- [Required task]: Search the material for the word "picture" and report each line where it turns up.
*** Material provided
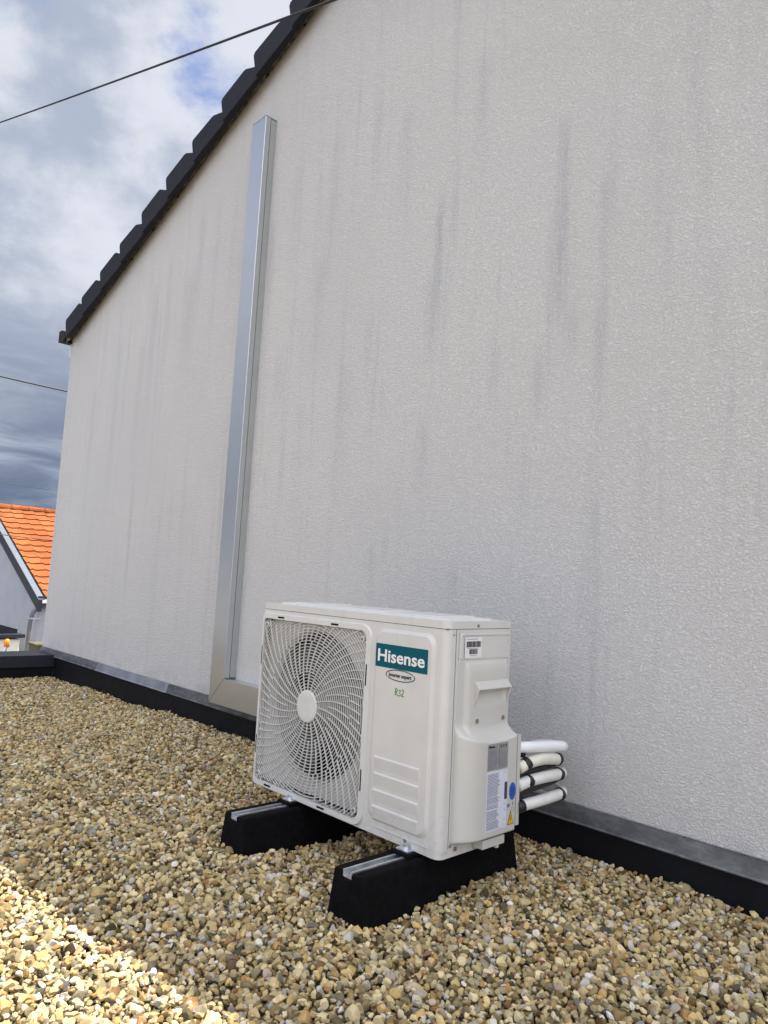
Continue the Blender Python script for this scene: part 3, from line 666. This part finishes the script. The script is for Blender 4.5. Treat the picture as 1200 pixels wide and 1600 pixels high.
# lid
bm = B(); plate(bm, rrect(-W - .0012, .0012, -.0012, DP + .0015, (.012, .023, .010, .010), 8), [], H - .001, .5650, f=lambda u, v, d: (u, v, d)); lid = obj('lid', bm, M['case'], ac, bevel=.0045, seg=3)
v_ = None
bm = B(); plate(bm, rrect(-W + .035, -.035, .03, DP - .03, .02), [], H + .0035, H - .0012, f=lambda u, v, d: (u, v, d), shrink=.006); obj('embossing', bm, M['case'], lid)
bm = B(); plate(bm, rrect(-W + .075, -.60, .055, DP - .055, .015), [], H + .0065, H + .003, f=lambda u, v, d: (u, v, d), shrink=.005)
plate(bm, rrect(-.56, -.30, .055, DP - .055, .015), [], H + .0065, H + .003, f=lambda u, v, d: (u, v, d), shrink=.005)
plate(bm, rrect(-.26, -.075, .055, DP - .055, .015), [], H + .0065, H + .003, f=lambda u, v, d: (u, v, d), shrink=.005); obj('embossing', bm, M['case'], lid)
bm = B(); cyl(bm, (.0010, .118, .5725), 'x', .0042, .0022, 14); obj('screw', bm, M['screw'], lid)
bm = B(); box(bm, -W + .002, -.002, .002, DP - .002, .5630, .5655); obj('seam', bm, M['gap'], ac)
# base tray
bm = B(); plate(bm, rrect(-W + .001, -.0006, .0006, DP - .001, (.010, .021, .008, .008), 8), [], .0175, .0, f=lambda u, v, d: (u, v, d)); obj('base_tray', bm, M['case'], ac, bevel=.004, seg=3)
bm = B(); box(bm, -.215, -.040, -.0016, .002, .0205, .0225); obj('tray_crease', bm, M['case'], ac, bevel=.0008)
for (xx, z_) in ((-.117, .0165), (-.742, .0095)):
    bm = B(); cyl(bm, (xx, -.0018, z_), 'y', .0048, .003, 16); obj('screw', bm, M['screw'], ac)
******
*** Material provided
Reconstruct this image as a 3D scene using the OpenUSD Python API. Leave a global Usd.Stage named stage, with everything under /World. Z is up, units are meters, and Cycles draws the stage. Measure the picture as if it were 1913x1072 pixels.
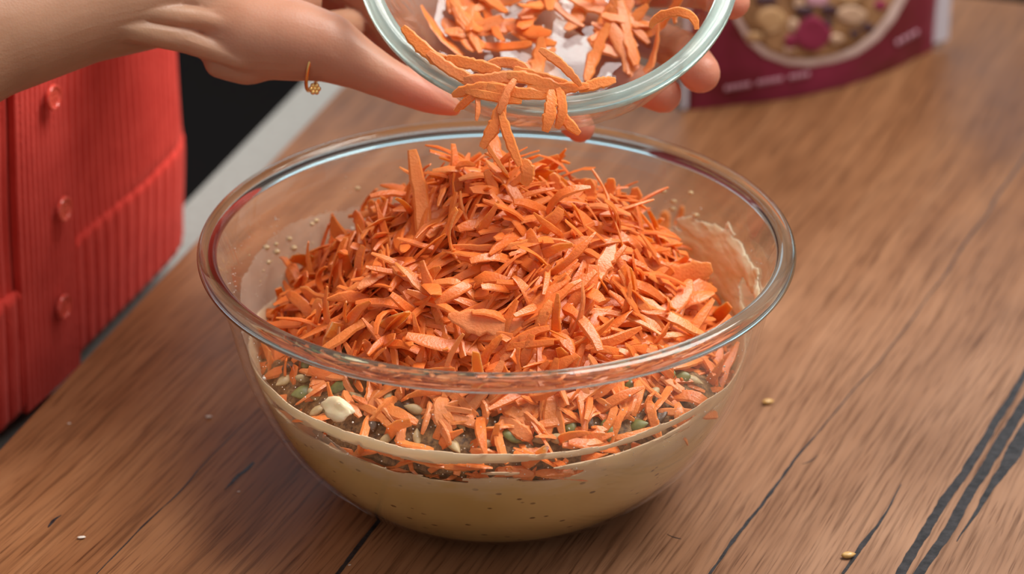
******
- [Final result]:
Continue the Blender Python script for this scene: part 3, from line 666. This part finishes the script. The script is for Blender 4.5. Treat the picture as 1200 pixels wide and 1600 pixels high.
Reconstruct this image as a 3D scene using the OpenUSD Python API. Leave a global Usd.Stage named stage, with everything under /World. Z is up, units are meters, and Cycles draws the stage. Measure the picture as if it were 1913x1072 pixels.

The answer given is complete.